## Written problem:
Tally the lines that hold the word "script" and reply with that figure only.

## Entries supplied:
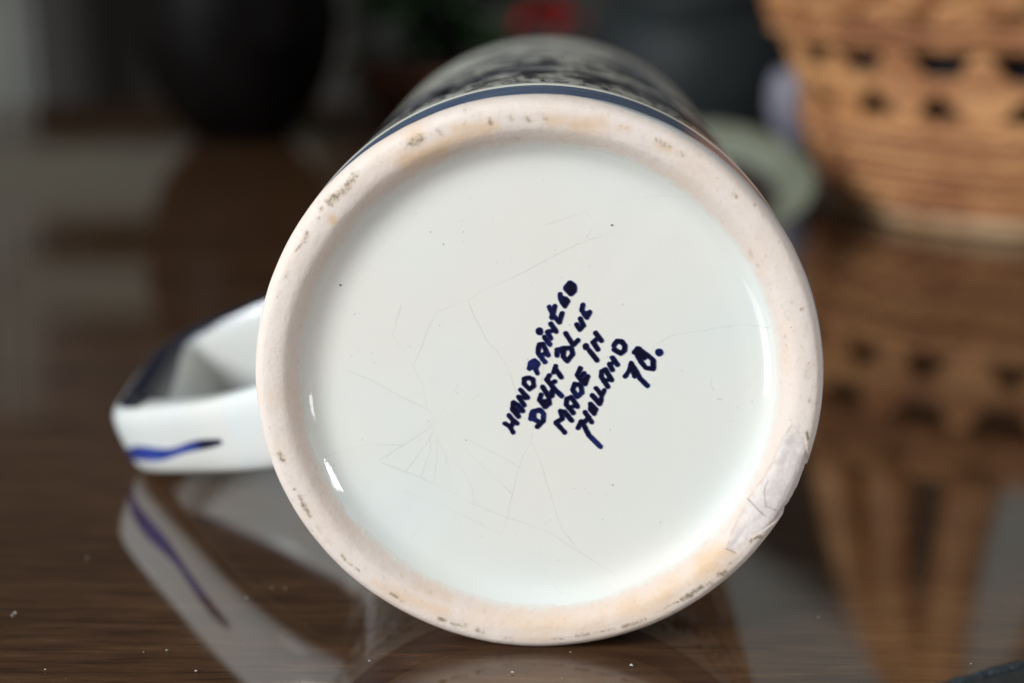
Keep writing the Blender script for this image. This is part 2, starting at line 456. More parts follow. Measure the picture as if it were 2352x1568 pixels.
dirt_segs = (seglist(Z_UL, [(1260,335,1340,300,.10,.85),(1470,240,1500,260,.06,.65),(1680,190,1690,200,.05,.6),(1882,150,1885,185,.045,.85),(1690,90,1760,110,.10,.42),(820,585,760,690,.085,.8),(750,700,620,800,.085,.85),(555,850,560,855,.06,.75),(535,930,545,920,.03,.7),(450,1040,420,1110,.045,.75),(405,1130,365,1180,.035,.75),(300,1345,285,1380,.04,.65),(265,1400,265,1410,.04,.5),(235,1500,215,1550,.04,.5)])
    + seglist(Z_TOP, [(820,590,830,600,.05,.75),(935,570,950,580,.07,.6),(1035,575,1050,590,.06,.7),(1120,560,1160,580,.07,.55),(1590,630,1640,640,.07,.5),(1800,710,1880,750,.05,.8),(1930,780,1975,810,.04,.7),(2060,800,2060,800,.05,.6),(2250,1020,2260,1030,.04,.7)])
    + seglist(Z_R, [(40,185,70,200,.06,.7),(120,235,150,250,.06,.65),(215,290,250,320,.05,.5),(300,350,305,355,.03,.55),(370,420,385,430,.045,.75),(465,470,465,472,.03,.7),(645,830,645,830,.03,.55),(680,935,680,940,.045,.75),(695,1000,690,1050,.05,.5),(708,1180,705,1240,.06,.62),(714,1330,712,1350,.045,.7),(743,1357,743,1358,.025,.8),(700,1485,708,1520,.035,.85),(632,1018,632,1018,.02,.7),(680,1105,680,1105,.02,.7)])
    + seglist(Z_LL, [(35,195,55,235,.065,.85),(140,440,140,442,.03,.9),(178,490,190,520,.05,.9),(195,540,225,590,.06,.85),(225,600,245,630,.05,.8),(295,700,320,750,.04,.55),(365,800,395,830,.04,.5),(470,900,490,930,.035,.8),(510,950,590,1010,.03,.65),(810,1165,860,1195,.04,.95),(880,1215,900,1225,.05,.6),(945,1250,945,1250,.03,.6),(1075,1300,1078,1302,.025,.8),(1145,1340,1185,1355,.045,1.0),(1230,1370,1330,1390,.045,.85),(1400,1415,1450,1430,.05,.8),(1578,1437,1578,1438,.018,1.1),(1600,1475,1650,1475,.06,.55),(1130,1390,1210,1410,.05,.4),(1025,1222,1025,1223,.015,1.0),(1080,1172,1082,1172,.03,.6),(75,335,78,338,.035,.5),(760,1130,765,1135,.02,.6)])
    + seglist(Z_BOT, [(600,1080,690,1080,.04,.6),(800,1055,890,1045,.05,.75),(930,1030,1090,1000,.035,.6),(1160,982,1250,960,.045,.9),(1260,955,1330,925,.05,.75),(1350,890,1450,855,.03,.6),(1480,840,1590,790,.03,.7),(1625,770,1690,735,.055,1.0),(1700,720,1780,670,.06,.9),(1790,660,1850,640,.06,.65),(1915,580,1960,555,.055,.95),(1980,500,2040,450,.06,.55),(2150,310,2230,280,.055,.85),(2110,345,2150,320,.03,.6),(1410,935,1460,935,.03,.6),(1290,993,1290,993,.015,.9),(170,1115,210,1125,.035,.5),(1820,555,1820,555,.015,.9),(1480,860,1580,880,.05,.4)]))
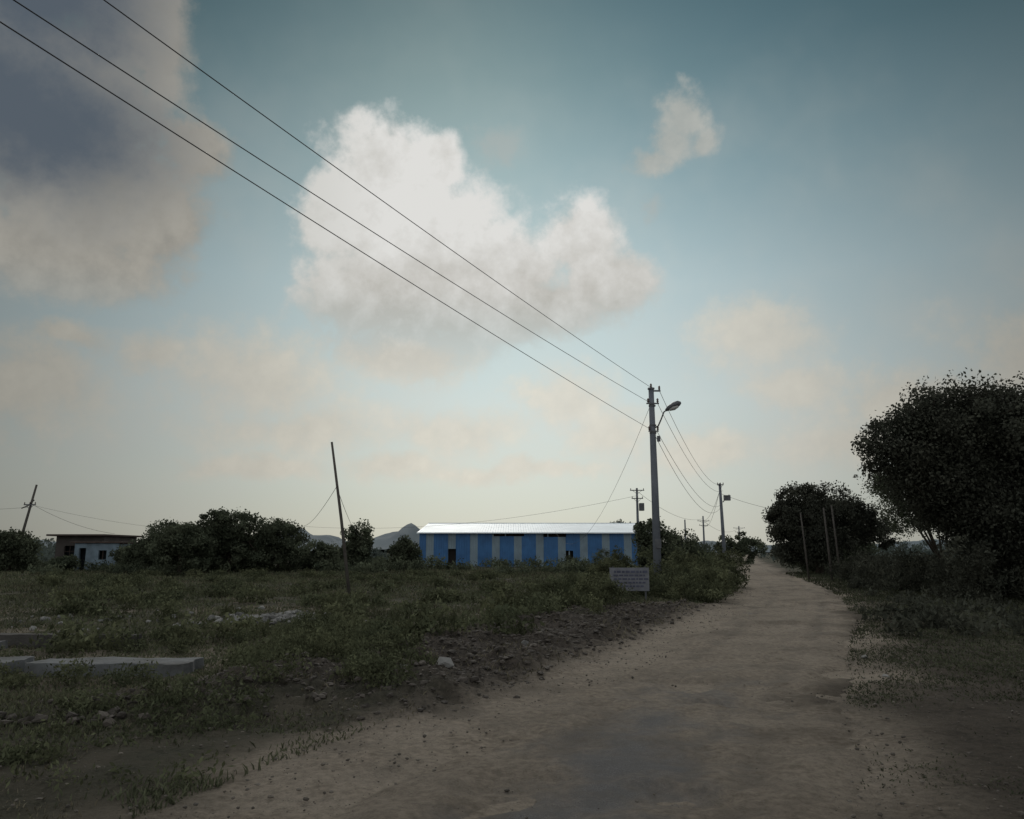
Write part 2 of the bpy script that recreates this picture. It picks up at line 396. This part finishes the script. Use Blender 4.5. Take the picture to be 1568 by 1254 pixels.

## Task result:
2